Author Sides make me out as an unethical journalist for allegedly giving the famous photo that sparked the Gay Liberation movement to a Berkeley Barb interviewer without Gale’s permission.

The photo shows me, wearing a Mexican serape (I still have it) and hugging Gale with both of my bare arms snugly wrapped around his bare-chested waist, and my chin resting in the left side of Gale’s soft neck.

This book claims that when I was allegedly being interviewed by the Barb, I supposedly “had handed the picture to the Barb interviewer, saying: ‘I want this picture to become reality’.” That interview and dialogue are pure fiction. I was actually a veteran staff reporter for the Barb at the time.

What really happened behind the scenes leading up to the famous photo being published in the Barb is much more exciting and sexy.

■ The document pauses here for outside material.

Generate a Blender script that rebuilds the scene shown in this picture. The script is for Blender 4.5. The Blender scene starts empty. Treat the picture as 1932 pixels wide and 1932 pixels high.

Truth is far stranger than fiction.

Publication of that special photo resulted in Gale being fired and the formation of the Committee for Homosexual Freedom.

As editor of Vector Magazine in ‘68, the official, monthly publication of the Society for Individual Rights (SIR) in San Francisco, Gale joined my staff as a fashion writer.

For a solid story that he wrote on men’s fashions, I decided to put a sexy photo of Gale on the cover. He was young, cute and hot!

We did a very private photo shoot in his bedroom in the huge, stately mansion once occupied by Sally Stanford, the notorious madam of San Francisco’s earlier past.

The cover photo that ran in Vector Magazine showed Gale wearing only very short cut-offs, and lying on his bed, with his finger inviting the viewer into his bed. It was erotic and Gale really got into posing.

By day I was a reporter/editor/producer at the ABC-KGO Radio-TV studios downtown near City Hall. By night, I was a regularly published gay reporter in the underground newspaper, the Berkeley Barb. Everybody read the Barb, every Thursday.

I invited one of the Barb’s better photographers, Ron Howard, into our very private photo shoot in Gale’s bedroom.

When the shoot was finished, I asked Ron to take a photo of Gale and me.

“What do you want,” Ron asked me.

“Oh, I don’t know. How about this,” I said, as I stepped in behind the bare-chested Gale. I intimately wrapped my arms around Gale’s naked waist and put my head deep down into Gale silk-smooth neck.

Ron fired rapidly. He took two shots, and both are in the archives of Project History, an international effort to produce a first-person book about the CHF.

Then Ron left.

As a staff photographer, he appropriately took his photos to the brilliant editor of the Barb, Max Scherr. He picked one and very, very carefully cropped Gale’s cut-offs out of the photo. Anyone with a dirty mind would think Gale was naked in the photo. It was stunning photo-editing.

The published photo accompanied a feature article I had written urging the notoriously closeted Gay community in San Francisco to come out of the closet and join the cultural revolution of the late 1960’s. It was very radical and the CHF later won the historic support of the very militant Black Panther Party.

Sides does a great job of exploring others aspects of the sexual history of San Francisco. T-rooms in Golden Gate Park, for example.

He even shows a sleazy photo of one of the more famous men’s rest rooms, located at 41st. Avenue and JFK Drive, in the west end of the park. Many times I had hot head in that T-room in the late 60’s, but Sides book fails to capture the erotic adventure in prohibited, T-room sex.

Author Sides did his homework and throws a lot of facts at the reader on page after page after page of data. Sometimes I found it too much, and my reading got boring. Still, I specifically recommend that community “leaders” like Nicole Murray Ramirez and all the LGBT Center staff, where this reviewer and Pat Brown of La Jolla are essentially persona non grata, read Erotic City by Prof. Josh Sides of Cal State Northridge.